Well I've been slowly making my way through the discs of Streets of San Francisco TV show that they just brought out on DVD. Before I get started on talking about it, I first want to say that I really enjoy the whole concept of renting TV shows a few episodes at a time like this, and even owning a boxed set of a show that you really like. I don't watch that much television because I don't find much to my liking on most of the time, so getting discs of a show I know I enjoy every time can come in handy when I want to be audiovisually anaesthetized for a while. Sometimes I'm just in the mood for a certain kind of entertainment, and these DVD sets are a great way to get a quick fix. Yes I know I should want to read Paradise Lost, but sometimes I'd rather enjoy some Alias.

Anyhow, Streets is definitely one of those shows I can nearly always get into the mood for.
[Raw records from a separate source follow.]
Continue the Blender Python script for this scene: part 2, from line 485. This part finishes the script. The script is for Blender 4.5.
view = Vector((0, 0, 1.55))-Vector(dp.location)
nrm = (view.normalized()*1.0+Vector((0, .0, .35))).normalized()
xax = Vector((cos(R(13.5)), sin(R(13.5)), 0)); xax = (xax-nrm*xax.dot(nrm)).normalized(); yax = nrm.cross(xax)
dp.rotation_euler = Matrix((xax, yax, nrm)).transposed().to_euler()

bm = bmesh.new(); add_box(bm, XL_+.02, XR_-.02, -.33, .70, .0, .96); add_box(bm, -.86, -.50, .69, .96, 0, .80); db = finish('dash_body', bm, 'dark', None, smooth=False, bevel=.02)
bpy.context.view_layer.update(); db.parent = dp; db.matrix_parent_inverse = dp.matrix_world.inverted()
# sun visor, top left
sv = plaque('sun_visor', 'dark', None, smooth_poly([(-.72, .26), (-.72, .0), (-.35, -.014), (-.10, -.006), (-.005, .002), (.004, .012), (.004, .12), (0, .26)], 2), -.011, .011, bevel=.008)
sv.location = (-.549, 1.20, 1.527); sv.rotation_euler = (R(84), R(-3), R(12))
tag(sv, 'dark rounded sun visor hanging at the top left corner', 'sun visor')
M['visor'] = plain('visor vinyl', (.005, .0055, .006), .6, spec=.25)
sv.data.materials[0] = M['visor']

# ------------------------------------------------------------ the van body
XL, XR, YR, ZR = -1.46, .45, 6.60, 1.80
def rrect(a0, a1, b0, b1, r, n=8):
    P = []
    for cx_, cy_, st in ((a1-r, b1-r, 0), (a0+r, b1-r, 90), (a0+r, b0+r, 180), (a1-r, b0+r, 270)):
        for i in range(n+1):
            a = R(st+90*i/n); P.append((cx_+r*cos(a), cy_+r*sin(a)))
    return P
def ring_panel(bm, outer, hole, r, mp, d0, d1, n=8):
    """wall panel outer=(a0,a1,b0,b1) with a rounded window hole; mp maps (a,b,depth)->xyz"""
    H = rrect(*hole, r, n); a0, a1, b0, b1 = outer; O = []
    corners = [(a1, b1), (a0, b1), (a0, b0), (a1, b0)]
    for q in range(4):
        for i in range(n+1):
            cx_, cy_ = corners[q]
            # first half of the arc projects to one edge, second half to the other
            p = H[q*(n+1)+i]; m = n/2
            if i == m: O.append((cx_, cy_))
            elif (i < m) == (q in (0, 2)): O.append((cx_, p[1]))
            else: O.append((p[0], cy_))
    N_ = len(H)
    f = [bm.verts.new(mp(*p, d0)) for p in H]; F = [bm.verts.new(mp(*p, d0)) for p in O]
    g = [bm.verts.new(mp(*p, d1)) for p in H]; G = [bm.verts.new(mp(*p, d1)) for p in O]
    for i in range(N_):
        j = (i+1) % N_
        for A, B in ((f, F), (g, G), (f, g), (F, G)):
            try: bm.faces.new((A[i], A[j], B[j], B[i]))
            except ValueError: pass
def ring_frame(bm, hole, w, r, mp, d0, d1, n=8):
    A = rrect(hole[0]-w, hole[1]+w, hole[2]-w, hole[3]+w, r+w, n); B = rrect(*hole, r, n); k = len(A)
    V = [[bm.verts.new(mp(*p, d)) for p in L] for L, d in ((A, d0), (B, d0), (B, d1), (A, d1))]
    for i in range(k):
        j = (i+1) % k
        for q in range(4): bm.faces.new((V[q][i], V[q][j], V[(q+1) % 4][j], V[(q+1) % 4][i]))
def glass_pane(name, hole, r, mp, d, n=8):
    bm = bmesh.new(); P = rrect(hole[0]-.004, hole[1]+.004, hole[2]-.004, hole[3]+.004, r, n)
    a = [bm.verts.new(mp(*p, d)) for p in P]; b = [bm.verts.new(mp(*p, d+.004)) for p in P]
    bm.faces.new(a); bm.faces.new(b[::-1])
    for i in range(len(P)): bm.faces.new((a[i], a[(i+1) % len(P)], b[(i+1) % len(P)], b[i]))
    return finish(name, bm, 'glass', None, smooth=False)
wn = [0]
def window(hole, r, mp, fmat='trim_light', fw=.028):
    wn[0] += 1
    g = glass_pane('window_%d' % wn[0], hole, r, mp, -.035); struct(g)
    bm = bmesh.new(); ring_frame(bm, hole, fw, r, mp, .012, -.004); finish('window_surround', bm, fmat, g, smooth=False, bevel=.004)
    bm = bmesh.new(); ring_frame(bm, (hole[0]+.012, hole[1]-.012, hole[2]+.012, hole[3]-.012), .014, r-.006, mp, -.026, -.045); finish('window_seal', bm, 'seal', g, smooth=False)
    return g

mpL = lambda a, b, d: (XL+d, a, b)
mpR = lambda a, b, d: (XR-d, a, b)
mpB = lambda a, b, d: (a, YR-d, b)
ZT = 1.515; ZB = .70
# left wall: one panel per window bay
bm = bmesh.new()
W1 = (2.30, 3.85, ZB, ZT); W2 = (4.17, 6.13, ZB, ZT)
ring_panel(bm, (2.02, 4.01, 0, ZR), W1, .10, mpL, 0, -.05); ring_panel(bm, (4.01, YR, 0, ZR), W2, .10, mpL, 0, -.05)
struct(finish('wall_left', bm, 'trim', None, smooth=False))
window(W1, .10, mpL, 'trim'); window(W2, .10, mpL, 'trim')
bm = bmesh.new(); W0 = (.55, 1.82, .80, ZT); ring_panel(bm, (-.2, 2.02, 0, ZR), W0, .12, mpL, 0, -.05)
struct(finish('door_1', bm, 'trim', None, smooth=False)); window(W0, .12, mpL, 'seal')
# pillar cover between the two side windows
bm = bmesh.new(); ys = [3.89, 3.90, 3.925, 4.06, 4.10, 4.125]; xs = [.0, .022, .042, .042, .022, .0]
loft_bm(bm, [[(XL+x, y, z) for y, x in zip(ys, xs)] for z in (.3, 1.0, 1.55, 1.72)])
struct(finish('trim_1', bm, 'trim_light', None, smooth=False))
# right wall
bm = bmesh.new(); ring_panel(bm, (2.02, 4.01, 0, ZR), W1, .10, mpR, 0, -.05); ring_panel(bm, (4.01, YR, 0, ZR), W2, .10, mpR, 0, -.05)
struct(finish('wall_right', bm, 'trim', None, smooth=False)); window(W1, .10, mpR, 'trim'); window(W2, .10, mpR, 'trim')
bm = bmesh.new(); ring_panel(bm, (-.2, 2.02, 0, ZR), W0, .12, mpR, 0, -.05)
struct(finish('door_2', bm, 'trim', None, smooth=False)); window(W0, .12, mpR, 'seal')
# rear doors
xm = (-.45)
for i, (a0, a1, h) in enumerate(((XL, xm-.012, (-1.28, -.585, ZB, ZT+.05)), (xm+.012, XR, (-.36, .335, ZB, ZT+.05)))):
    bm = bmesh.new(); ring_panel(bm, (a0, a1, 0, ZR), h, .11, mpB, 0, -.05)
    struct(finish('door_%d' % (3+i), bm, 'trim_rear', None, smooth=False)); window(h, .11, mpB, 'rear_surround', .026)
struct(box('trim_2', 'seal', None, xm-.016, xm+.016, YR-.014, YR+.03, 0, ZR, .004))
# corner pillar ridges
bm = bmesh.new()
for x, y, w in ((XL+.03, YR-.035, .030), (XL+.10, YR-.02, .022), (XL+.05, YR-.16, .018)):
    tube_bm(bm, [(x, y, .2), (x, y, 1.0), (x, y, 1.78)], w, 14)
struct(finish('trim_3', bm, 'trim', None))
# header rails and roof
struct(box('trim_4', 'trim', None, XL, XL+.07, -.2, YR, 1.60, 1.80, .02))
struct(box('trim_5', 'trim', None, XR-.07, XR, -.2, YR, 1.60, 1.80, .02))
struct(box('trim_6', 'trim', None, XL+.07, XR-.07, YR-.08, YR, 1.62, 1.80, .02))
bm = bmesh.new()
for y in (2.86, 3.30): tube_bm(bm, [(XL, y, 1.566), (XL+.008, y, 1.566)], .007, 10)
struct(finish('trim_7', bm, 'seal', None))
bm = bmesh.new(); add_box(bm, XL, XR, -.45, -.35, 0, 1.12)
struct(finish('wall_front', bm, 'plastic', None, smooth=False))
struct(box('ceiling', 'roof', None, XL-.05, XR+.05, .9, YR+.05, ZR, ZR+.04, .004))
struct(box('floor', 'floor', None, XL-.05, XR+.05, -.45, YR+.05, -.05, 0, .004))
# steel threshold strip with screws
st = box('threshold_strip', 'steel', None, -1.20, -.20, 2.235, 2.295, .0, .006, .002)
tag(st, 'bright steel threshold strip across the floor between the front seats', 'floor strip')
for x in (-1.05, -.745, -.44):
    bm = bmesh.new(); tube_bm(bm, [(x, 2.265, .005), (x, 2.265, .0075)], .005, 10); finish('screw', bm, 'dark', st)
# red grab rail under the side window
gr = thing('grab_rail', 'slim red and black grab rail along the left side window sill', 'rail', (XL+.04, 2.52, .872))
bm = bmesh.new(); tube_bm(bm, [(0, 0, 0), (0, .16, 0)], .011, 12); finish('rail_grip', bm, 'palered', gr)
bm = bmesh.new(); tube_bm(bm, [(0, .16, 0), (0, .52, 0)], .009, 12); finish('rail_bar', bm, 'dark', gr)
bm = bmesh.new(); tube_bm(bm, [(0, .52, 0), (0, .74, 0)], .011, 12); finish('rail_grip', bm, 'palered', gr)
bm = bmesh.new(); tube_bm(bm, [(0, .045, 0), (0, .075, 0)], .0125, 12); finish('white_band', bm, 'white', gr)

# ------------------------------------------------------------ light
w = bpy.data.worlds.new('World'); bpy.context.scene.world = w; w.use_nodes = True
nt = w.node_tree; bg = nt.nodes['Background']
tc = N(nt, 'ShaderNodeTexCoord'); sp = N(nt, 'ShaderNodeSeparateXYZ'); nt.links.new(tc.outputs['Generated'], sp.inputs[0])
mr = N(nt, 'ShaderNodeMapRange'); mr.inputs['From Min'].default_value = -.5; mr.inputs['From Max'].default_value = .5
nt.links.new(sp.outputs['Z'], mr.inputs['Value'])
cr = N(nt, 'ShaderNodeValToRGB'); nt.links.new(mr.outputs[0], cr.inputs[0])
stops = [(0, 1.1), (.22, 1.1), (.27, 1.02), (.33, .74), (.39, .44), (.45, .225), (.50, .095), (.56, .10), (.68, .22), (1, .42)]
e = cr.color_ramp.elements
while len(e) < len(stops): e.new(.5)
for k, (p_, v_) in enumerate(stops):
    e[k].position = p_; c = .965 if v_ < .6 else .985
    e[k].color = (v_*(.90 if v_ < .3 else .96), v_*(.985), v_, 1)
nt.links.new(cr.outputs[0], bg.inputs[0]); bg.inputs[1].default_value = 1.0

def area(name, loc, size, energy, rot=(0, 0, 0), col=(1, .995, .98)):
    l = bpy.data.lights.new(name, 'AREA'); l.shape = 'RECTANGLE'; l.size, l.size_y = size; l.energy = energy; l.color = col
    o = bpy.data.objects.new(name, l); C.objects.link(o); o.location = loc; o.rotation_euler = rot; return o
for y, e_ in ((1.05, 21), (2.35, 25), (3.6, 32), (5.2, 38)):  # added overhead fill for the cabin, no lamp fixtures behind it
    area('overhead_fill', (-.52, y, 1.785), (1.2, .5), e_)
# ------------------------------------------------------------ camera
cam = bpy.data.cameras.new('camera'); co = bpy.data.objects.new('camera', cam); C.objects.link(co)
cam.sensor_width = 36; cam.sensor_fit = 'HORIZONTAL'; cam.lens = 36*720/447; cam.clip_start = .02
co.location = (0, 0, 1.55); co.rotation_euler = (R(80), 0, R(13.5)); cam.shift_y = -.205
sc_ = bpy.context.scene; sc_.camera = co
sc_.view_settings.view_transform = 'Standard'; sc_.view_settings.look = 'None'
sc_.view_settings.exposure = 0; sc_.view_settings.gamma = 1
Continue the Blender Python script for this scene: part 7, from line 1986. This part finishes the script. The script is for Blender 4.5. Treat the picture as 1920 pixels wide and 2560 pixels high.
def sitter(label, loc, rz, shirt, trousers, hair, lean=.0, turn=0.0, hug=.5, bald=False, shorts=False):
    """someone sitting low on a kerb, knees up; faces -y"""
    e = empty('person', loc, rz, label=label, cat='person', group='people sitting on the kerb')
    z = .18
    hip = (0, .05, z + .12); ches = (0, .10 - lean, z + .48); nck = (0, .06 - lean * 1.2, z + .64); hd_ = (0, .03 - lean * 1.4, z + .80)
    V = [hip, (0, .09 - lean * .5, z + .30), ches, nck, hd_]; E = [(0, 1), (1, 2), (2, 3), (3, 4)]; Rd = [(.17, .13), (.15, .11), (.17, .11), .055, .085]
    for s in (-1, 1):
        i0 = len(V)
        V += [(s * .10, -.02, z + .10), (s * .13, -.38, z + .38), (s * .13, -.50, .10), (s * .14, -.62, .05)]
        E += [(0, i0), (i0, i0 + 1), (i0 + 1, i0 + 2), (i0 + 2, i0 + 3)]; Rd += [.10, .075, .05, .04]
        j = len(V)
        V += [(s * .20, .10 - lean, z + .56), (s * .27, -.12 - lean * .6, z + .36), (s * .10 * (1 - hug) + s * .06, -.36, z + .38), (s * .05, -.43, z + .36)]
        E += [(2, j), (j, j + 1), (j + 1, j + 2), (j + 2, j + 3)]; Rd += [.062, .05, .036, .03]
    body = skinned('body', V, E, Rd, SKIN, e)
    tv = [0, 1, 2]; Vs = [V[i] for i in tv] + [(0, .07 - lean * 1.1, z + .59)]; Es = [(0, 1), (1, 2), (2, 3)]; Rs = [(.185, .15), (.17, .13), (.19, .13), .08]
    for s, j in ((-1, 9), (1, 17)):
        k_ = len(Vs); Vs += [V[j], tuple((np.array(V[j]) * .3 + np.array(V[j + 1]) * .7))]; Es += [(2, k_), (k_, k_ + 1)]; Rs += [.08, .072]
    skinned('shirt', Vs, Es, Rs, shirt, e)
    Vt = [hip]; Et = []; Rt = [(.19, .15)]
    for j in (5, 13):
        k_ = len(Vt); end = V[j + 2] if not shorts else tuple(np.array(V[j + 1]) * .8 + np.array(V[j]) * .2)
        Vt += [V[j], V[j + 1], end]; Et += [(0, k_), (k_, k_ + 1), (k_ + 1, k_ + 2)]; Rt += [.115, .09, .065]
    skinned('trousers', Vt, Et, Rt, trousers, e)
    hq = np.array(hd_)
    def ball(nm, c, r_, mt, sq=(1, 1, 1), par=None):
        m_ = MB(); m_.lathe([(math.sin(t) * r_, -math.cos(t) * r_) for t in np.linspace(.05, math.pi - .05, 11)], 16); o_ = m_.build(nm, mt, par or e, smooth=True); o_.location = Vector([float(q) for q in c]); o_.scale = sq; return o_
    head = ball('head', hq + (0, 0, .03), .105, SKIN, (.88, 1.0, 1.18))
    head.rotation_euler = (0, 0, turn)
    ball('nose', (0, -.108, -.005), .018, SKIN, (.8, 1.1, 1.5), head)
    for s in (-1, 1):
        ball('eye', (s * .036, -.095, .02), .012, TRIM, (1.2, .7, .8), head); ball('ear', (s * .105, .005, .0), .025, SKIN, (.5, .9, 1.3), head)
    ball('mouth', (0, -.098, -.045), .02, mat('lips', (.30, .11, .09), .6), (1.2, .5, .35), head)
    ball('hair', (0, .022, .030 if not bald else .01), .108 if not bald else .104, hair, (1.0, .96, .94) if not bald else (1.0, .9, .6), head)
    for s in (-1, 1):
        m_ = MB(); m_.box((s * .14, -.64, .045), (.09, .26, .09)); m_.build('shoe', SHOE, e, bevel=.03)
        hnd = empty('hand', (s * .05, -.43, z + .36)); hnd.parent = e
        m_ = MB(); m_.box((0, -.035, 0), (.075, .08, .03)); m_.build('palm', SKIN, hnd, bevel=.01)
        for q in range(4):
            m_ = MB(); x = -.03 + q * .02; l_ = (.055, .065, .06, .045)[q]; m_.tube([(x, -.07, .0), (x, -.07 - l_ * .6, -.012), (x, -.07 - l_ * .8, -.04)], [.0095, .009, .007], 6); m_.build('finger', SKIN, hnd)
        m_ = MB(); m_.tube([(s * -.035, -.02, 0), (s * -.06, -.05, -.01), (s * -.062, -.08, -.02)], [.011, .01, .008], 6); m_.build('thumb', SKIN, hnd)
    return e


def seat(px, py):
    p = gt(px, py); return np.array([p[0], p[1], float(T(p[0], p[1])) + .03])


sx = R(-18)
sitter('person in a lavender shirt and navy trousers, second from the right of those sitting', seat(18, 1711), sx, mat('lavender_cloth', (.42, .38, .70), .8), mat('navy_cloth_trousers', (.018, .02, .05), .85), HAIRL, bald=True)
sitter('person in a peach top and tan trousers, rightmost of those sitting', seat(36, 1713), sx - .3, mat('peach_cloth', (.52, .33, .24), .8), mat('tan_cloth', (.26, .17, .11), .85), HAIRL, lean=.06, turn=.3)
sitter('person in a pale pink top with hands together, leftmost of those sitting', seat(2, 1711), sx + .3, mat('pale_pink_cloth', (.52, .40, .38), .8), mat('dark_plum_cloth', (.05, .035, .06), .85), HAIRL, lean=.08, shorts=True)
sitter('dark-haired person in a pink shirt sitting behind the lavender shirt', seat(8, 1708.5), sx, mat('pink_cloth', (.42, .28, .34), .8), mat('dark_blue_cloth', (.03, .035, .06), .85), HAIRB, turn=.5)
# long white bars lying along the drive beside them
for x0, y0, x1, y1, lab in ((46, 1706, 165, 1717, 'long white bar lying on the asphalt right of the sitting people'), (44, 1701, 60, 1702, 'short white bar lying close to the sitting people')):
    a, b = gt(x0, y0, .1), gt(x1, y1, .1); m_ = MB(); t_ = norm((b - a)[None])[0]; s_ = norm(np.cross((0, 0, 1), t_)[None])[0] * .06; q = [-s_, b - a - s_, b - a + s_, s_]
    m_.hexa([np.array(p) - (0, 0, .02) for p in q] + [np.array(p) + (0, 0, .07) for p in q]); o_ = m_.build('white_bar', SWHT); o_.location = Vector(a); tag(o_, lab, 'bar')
I grew up on the reruns in the late 70s and early 80s, and being born and raised in the town of the title, it always had a special resonance. I love the cop-buddy stuff between the costars, the exploitation of counterculture, the outrageous 70s clothes and hair, the drool-worthy glam shots of the city itself, the pretentiousness of its division into acts and usually an epilog (no "epilogue" for this hard-hitting cop show, no sir! we ain't Shakespeare! We're, like, maybe Eugene O'Neill or something). Despite itself, perhaps due to the straightforwardly generous Karlmaldentastic acting, there's a genuinely positive "healing the wounds of the 60s" vibe that's pretty addictive at times.

And the theme song.... in a class by itself. So perfect it almost makes my teeth hurt.

One of the best games to play, if you know the layout of SF pretty well, is to watch the car chases, and see how they turn a corner and end up five miles away in the next shot. Always fun to wait for the moment when Michael Douglas has to jump too - I swear he jumps over something or onto someone in every episode. There's definitely a good drinking game in there.

And if the plot ever starts to flag, there's always listening to the incidental music, which is enjoyable all by itself. What an entertaining show - enjoy it some evening instead of "When Gray's Desperate Apprentices Attack" or whatever.